C++ auto keyword. Why is it magic?

Anne Quinn picture Anne Quinn · Sep 28, 2011 · Viewed 124k times · Source

From all the material I used to learn C++, auto has always been a weird storage duration specifier that didn't serve any purpose. But just recently, I encountered code that used it as a type name in and of itself. Out of curiosity I tried it, and it assumes the type of whatever I happen to assign to it!

Suddenly STL iterators and, well, anything at all that uses templates is 10 fold easier to write. It feels like I'm using a 'fun' language like Python.

Where has this keyword been my whole life? Will you dash my dreams by saying it's exclusive to visual studio or not portable?

Answer

Jerry Coffin picture Jerry Coffin · Sep 28, 2011

auto was a keyword that C++ "inherited" from C that had been there nearly forever, but virtually never used because there were only two possible conditions: either it wasn't allowed, or else it was assumed by default.

The use of auto to mean a deduced type was new with C++11.

At the same time, auto x = initializer deduces the type of x from the type of initializer the same way as template type deduction works for function templates. Consider a function template like this:

template<class T>
int whatever(T t) { 
    // point A
};

At point A, a type has been assigned to T based on the value passed for the parameter to whatever. When you do auto x = initializer;, the same type deduction is used to determine the type for x from the type of initializer that's used to initialize it.

This means that most of the type deduction mechanics a compiler needs to implement auto were already present and used for templates on any compiler that even sort of attempted to implement C++98/03. As such, adding support for auto was apparently fairly easy for essentially all the compiler teams--it was added quite quickly, and there seem to have been few bugs related to it either.
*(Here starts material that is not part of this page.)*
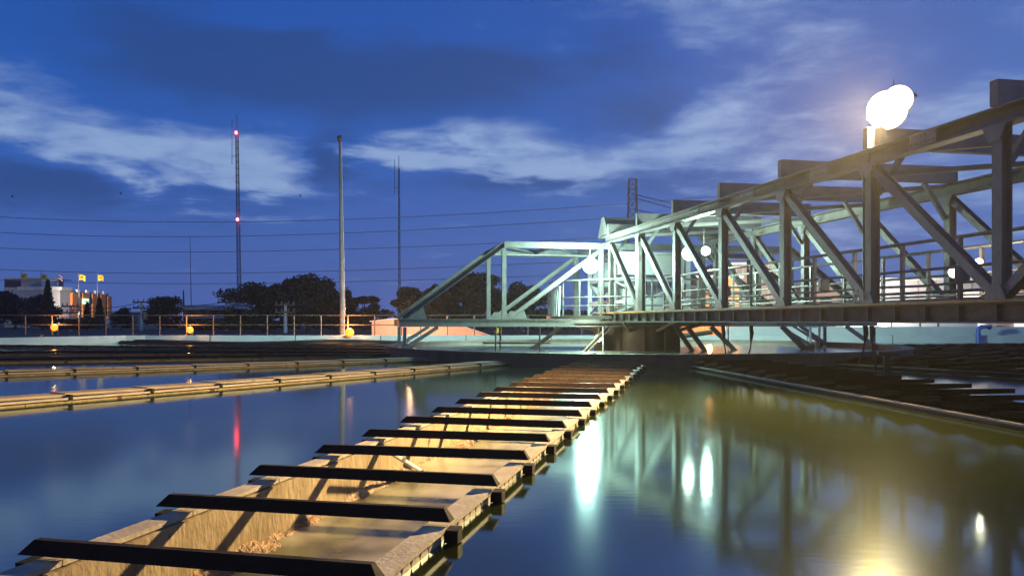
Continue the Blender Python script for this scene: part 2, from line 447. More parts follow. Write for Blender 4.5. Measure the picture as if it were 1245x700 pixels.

When this answer was originally written (in 2011, before the ink was dry on the C++ 11 standard) auto was already quite portable. Nowadays, it's thoroughly portable among all the mainstream compilers. The only obvious reasons to avoid it would be if you need to write code that's compatible with a C compiler, or you have a specific need to target some niche compiler that you know doesn't support it (e.g., a few people still write code for MS-DOS using compilers from Borland, Watcom, etc., that haven't seen significant upgrades in decades). If you're using a reasonably current version of any of the mainstream compilers, there's no reason to avoid it at all though.